Despite repeated government assurances that the economy is doing well, business
experts warn of worse
days ahead, specifically, of the imminent devaluation of the Egyptian pound.
When found this week, the
dollar was worth around LE3.90. Although it had been fluctuating over the past
few months between
LE3.34 and LE3.74, the higher numbers now seem to be a fixed and painful
reality. According to
Mohammed Baher, a financial analyst, and many others in the know, "with the way
things are, very soon
the dollar will reach LE4."
An import frenzy that wasn't countered with a viable export strategy has been
blamed as the primary cause
for the dollar shortage. Take the fancy supermarkets mushrooming everywhere.
Packed with imported
commodities of everything you can think of -- from canned American fuul to
Mexican chili dips -- local
goods seem to have disappeared from the shelves completely.
But countless other reasons for the shortage have also been suggested by all and
sundry. One widespread
view argues that the billions of pounds invested in the so-called 'national
projects' are the primary causes
of the liquid squeeze. Why, people ask, has LE2.5 billion already been spent on
the unfinished Toshka
desert reclamation scheme when temperatures in that region hardly ever fall
below 50 degrees centigrade?
And what about the multi-billion dollar Nile Sat satellites that are supposed to
ensure Egypt's role as the
region's "media pioneer?" Despite the official rhetoric, everyone seems to still
be watching other Arab
satellite channels.
Meanwhile, the press continues to bombard us on a daily basis with reports of
businessmen fleeing the
country with billions drawn from banks. According to Prime Minister Atef Ebeid,
only twenty businessmen
have fled the country and the impact of their escape is far less than the
circulating "exaggerations".
Still, one can't help but feel that the lack of transparency in the information
released to the media on all
these issues has only helped to make the situation even foggier. Take, for
instance, the strange case of the
most famous of the run-away businessmen, the true icon of the fleeing tycoons,
36-year old Rami Lakah,
who suddenly re-surfaced in Egypt last month. Other than informing us that he is
now campaigning for the
upcoming parliamentary elections, the press is silent about the effect of his
return on the ailing Egyptian
economy.
Is this all supposed to mean anything? Or is everyone getting the wrong signals?
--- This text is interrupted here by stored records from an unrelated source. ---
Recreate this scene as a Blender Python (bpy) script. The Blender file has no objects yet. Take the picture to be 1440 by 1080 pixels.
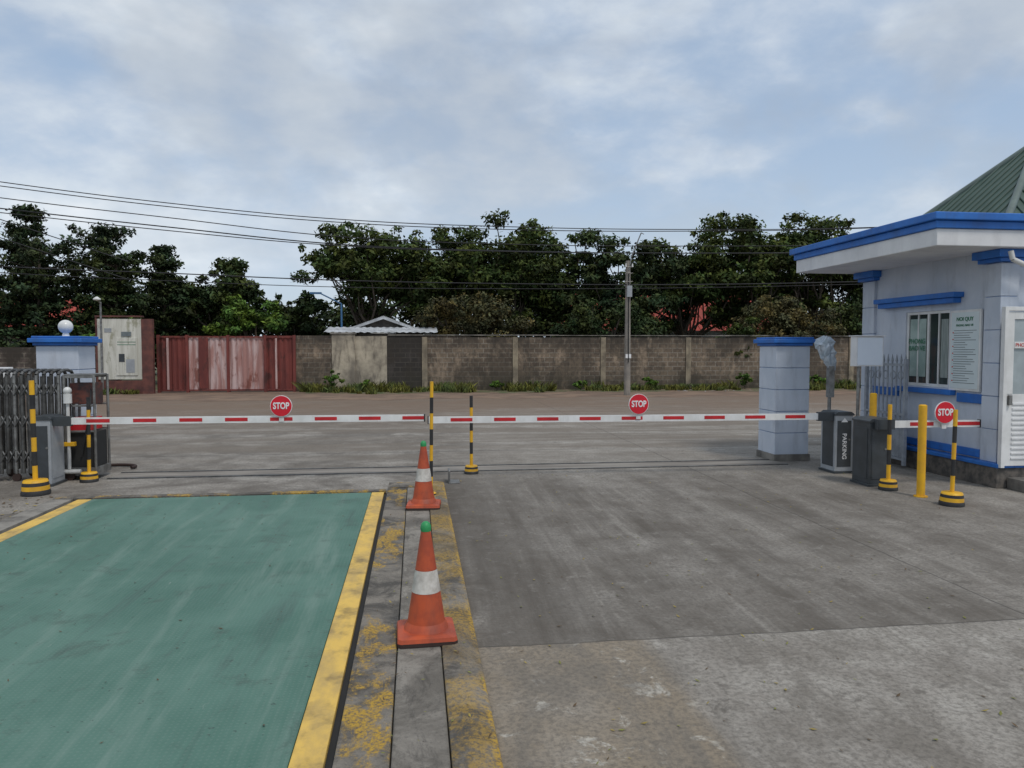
import bpy, math, random
import numpy as np
from mathutils import Vector, Matrix
random.seed(7); rng=np.random.default_rng(7)
scene=bpy.context.scene
COL=scene.collection
# ------------------------------------------------------------------ node helper
class NT:
    def __init__(s,nt): s.nt=nt; s.L=nt.links
    def new(s,t): return s.nt.nodes.new(t)
    def put(s,sock,v):
        if v is None: return
        if hasattr(v,'is_linked'): s.L.new(v,sock)
        elif isinstance(v,(tuple,list)):
            v=tuple(v)
            if len(sock.default_value)==4 and len(v)==3: v=v+(1,)
            sock.default_value=v
        else: sock.default_value=v
    def math(s,op,a,b=None,clamp=False):
        n=s.new('ShaderNodeMath'); n.operation=op; n.use_clamp=clamp
        s.put(n.inputs[0],a); s.put(n.inputs[1],b); return n.outputs[0]
    def noise(s,vec,scale=1,detail=4,rough=.5,dist=0):
        n=s.new('ShaderNodeTexNoise'); s.put(n.inputs['Vector'],vec)
        n.inputs['Scale'].default_value=scale; n.inputs['Detail'].default_value=detail
        n.inputs['Roughness'].default_value=rough; n.inputs['Distortion'].default_value=dist
        return n.outputs['Fac']
    def mr(s,v,a,b,c=0,d=1,smooth=True):
        n=s.new('ShaderNodeMapRange'); n.interpolation_type='SMOOTHSTEP' if smooth else 'LINEAR'
        s.put(n.inputs[0],v)
        for i,k in enumerate((a,b,c,d)): n.inputs[1+i].default_value=k
        return n.outputs[0]
    def mix(s,f,a,b,blend='MIX'):
        n=s.new('ShaderNodeMix'); n.data_type='RGBA'; n.blend_type=blend
        s.put(n.inputs[0],f); s.put(n.inputs[6],a); s.put(n.inputs[7],b); return n.outputs[2]
    def scale(s,vec,v,rot=0):
        n=s.new('ShaderNodeMapping'); s.put(n.inputs['Vector'],vec); n.inputs['Scale'].default_value=v
        if rot: n.inputs['Rotation'].default_value=(0,0,rot)
        return n.outputs[0]
    def coord(s): return s.new('ShaderNodeTexCoord').outputs['Object']
    def sep(s,v):
        n=s.new('ShaderNodeSeparateXYZ'); s.put(n.inputs[0],v); return n.outputs
    def comb(s,x,y,z):
        n=s.new('ShaderNodeCombineXYZ'); s.put(n.inputs[0],x);s.put(n.inputs[1],y);s.put(n.inputs[2],z); return n.outputs[0]
    def bump(s,h,st=.3,dist=.01):
        n=s.new('ShaderNodeBump'); n.inputs['Strength'].default_value=st; n.inputs['Distance'].default_value=dist
        s.put(n.inputs['Height'],h); return n.outputs[0]
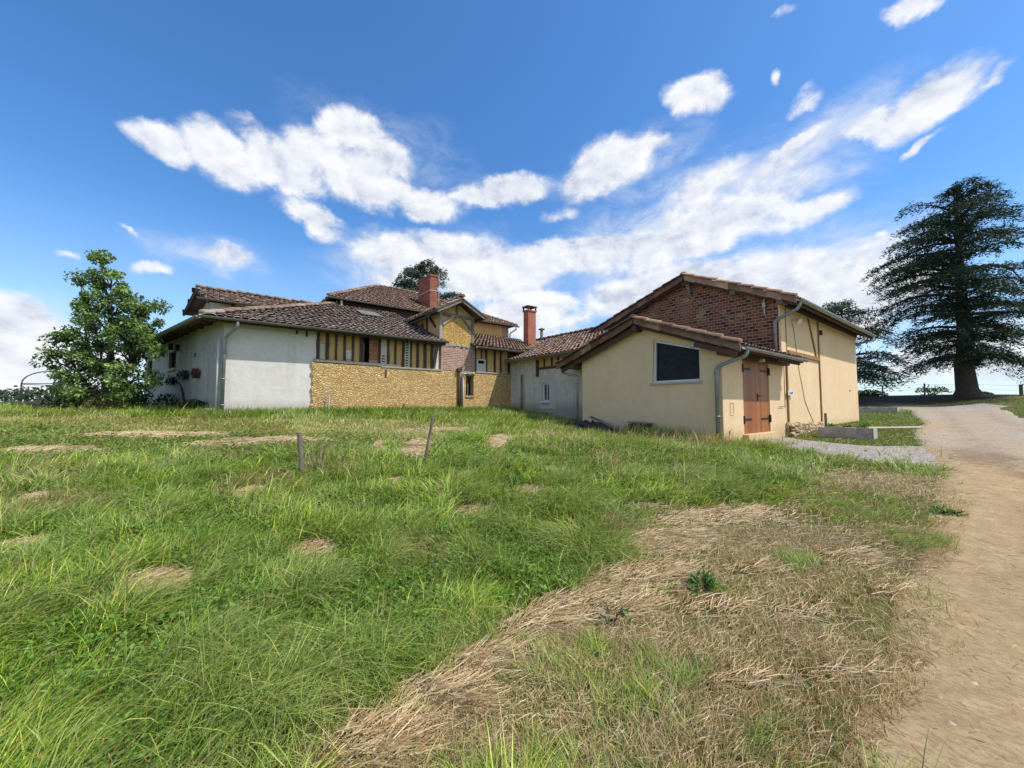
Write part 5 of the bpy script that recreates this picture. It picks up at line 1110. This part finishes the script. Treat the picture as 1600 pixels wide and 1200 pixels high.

Stockbroker Youssef Khalil offers a reasonable explanation. For some reason, he
says, a few years ago a
great many businessmen were overly optimistic, and took huge long-term loans
from the banks to construct
giant projects. The banks were optimistic as well and hurriedly joined in. This
was all in parallel with the
national projects and the importing frenzy. Then, when the tycoons fled, one
after the other, defaulting on
their loans, there was a state of panic. This caused those who had no real
confidence in the economy (No
small number of businessmen, says Khalil) to immediately transfer all their
Egyptian money to US dollars.
"Now the danger is in the next step people might take – transferring their money
to overseas banks," warns
Khalil.
All I can say is: at least the government has stopped talking about "a boom."